1. Inkarnasi Yesus Kristus
a.
Yesus adalah utusan Allah
Inkarnasi
adalah bukti Missio Christi dalam arti Kristus diutus oleh Allah: In Jesus of Nazarath God acted to disclouse
Himself to humanity. “ The word become flesh and dwell among us … and we have
behold His glory ….…” ( John 1: 14). Jesus is God‘s self-disclure.[6]
Dalam Inkarnasi
Kristus, Allah menyatakan diri-Nya dalam sejarah manusia dan dalam sejarah
dunia dan dalam sejarah keselamatan sebagai realisasi misi pengutusan
Kristus.

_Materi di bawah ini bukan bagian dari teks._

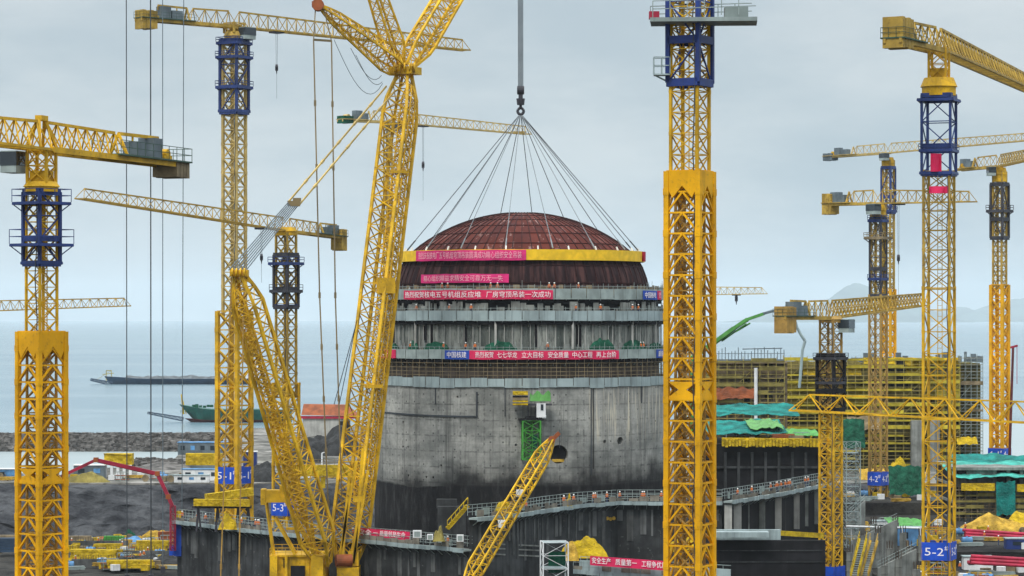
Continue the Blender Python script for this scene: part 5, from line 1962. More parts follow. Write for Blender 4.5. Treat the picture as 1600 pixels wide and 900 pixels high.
# ------------------------------------------------------------------ scaffolded buildings
def scaffold(label, px0, px1, rt, rb, d, depth, bay, lift, m='pole', bands=.5, bandmat='yellow_net', th=.09, side=False):
    x0, x1 = gx(px0, d), gx(px1, d)
    root = thing('scaffold', label, 'scaffold', ((x0 + x1) / 2, d, ZE + rb), 'scaffolds around unfinished buildings')
    nb, nl = max(1, round((x1 - x0) / bay)), max(1, round((rt - rb) / lift))
    mb = MB()
    for y in (d, d + depth):
        for i in range(nb + 1):
            x = x0 + (x1 - x0) * i / nb
            mb.bar((x, y, ZE + rb), (x, y, ZE + rt + R.uniform(.1, 1.3)), th)
        for k in range(1, nl + 1):
            z = ZE + rb + (rt - rb) * k / nl
            mb.bar((x0, y, z), (x1, y, z), th)
            mb.bar((x0, y, z - lift * .5), (x1, y, z - lift * .5), th * .7)
    i = 0
    while i < nb:
        k = 0
        while k < nl - 2:
            xa, xb = x0 + (x1 - x0) * i / nb, x0 + (x1 - x0) * min(nb, i + 2) / nb
            za, zb = ZE + rb + (rt - rb) * k / nl, ZE + rb + (rt - rb) * (k + 2) / nl
            mb.bar((xa, d - .06, za), (xb, d - .06, zb), th * .8)
            k += 2
        i += 5
    mb.build('tube_frame', m, root)
    mb = MB()
    for k in range(1, nl + 1):
        z = ZE + rb + (rt - rb) * k / nl
        i = 0
        while i < nb:
            j = i + R.randint(2, 6)
            if R.random() < .85:
                xa, xb = x0 + (x1 - x0) * i / nb, x0 + (x1 - x0) * min(nb, j) / nb
                mb.box(((xa + xb) / 2, d + depth / 2, z + .07), (xb - xa - .1, depth * .9, .07))
            i = j
    mb.build('plank_deck', 'plank', root)
    mb = MB()
    for k in range(1, nl + 1):
        z = ZE + rb + (rt - rb) * k / nl
        i = 0
        while i < nb:
            j = i + R.randint(2, 7)
            if R.random() < bands:
                xa, xb = x0 + (x1 - x0) * i / nb, x0 + (x1 - x0) * min(nb, j) / nb
                h = R.uniform(.25, .95)
                mb.box(((xa + xb) / 2, d - .12, z + h / 2), (xb - xa, .05, h))
            i = j
    if mb.v:
        mb.build('edge_sheet', bandmat, root)
    return root

def frame_building(label, px0, px1, d, depth, rt, rb, m, storeys, openings=.6, cols=8):
    """concrete frame: facade with recessed dark bays"""
    x0, x1 = gx(px0, d), gx(px1, d)
    root = thing('unfinished_building', label, 'building', ((x0 + x1) / 2, d, ZE + rb), 'unfinished site buildings')
    mb = MB()
    mb.box(((x0 + x1) / 2, d + depth / 2 + .8, ZE + (rt + rb) / 2), (x1 - x0 - .4, depth, rt - rb))
    mb.build('core', 'bitumen_shade', root)
    mb = MB()
    for s in range(storeys + 1):
        z = ZE + rb + (rt - rb) * s / storeys
        mb.box(((x0 + x1) / 2, d + depth / 2, z), (x1 - x0 + .2 + .01 * s, depth + 1.0, .55))
    mb.build('floor_slab', m, root)
    for i in range(cols + 1):
        x = x0 + (x1 - x0) * i / cols
        mb = MB(); mb.box((x, d + .45, ZE + (rt + rb) / 2), (.7, .7, rt - rb - .02)); mb.build('column', m, root)
    mb = MB()
    for s in range(storeys):
        z0, z1 = ZE + rb + (rt - rb) * s / storeys, ZE + rb + (rt - rb) * (s + 1) / storeys
        for i in range(cols):
            if R.random() > openings:
                xa, xb = x0 + (x1 - x0) * i / cols + .35, x0 + (x1 - x0) * (i + 1) / cols - .35
                h = R.choice((.55, 1, 1)) * (z1 - z0 - .56)
                mb.box(((xa + xb) / 2, d + .5, z0 + .28 + h / 2), (xb - xa, .3, h))
    mb.build('infill_wall', m, root)['kind'] = 'stuff'
    return root

def net_sheet(name, label, cat, p0, p1, h0, h1, m, d0, d1, seed, group, n=26):
    """sagging net stretched from front row to back row: px p0..p1, heights rel h0 (front) h1 (back), depths d0..d1"""
    mb = MB()
    k = 8
    vs = []
    for lay in (0, -.08):
        for j in range(k + 1):
            t = j / k
            d = d0 + (d1 - d0) * t
            for i in range(n + 1):
                u = i / n
                x = gx(p0 + (p1 - p0) * u, d0)
                z = ZE + h0 + (h1 - h0) * t + .5 * mnoise.noise(Vector((u * 6 + seed, t * 3, seed))) + .22 * mnoise.noise(Vector((u * 22, t * 9, seed)))
                vs.append((x, d, z + lay))
    q = (k + 1) * (n + 1)
    fs = []
    for j in range(k):
        for i in range(n):
            a = j * (n + 1) + i
            fs.append((a, a + 1, a + n + 2, a + n + 1))
            fs.append((q + a + n + 1, q + a + n + 2, q + a + 1, q + a))
    for i in range(n):
        fs.append((i + 1, i, q + i, q + i + 1))
    mb.add(vs, fs)
    o = mb.build(name, m, loc=((gx((p0 + p1) / 2, d0)), d0, ZE + h0))
    return tag(o, label, cat, group)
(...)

Yesus Kristus menjadi
utusan Allah untuk manusia. “ Jesus Christ was God’s missionary to us. (
John 17:18 )”. [7]
Richard A.D Siwu
mengutip afirmasi G. Lausanne Covenant ( 1974 ) bahwa Kristus mengutus
orang-orang yang telah Ia tebus ke dalam dunia sama seperti Bapa telah
mengutus-Nya dan karenanya panggilan ini merupakan suatu pelaksanaan yang dalam
dan penebusan yang tidak ternilai atas dunia ini. [8]
Inkarnasi adalah
bukti Missio Christi dalam arti Kristus diutus oleh Allah. Dalam Inkarnasi
Kristus, Allah menyatakan diri-Nya dalam sejarah manusia dan dalam sejarah
dunia dan dalam sejarah keselamatan sebagai realisasi misi pengutusan Kristus.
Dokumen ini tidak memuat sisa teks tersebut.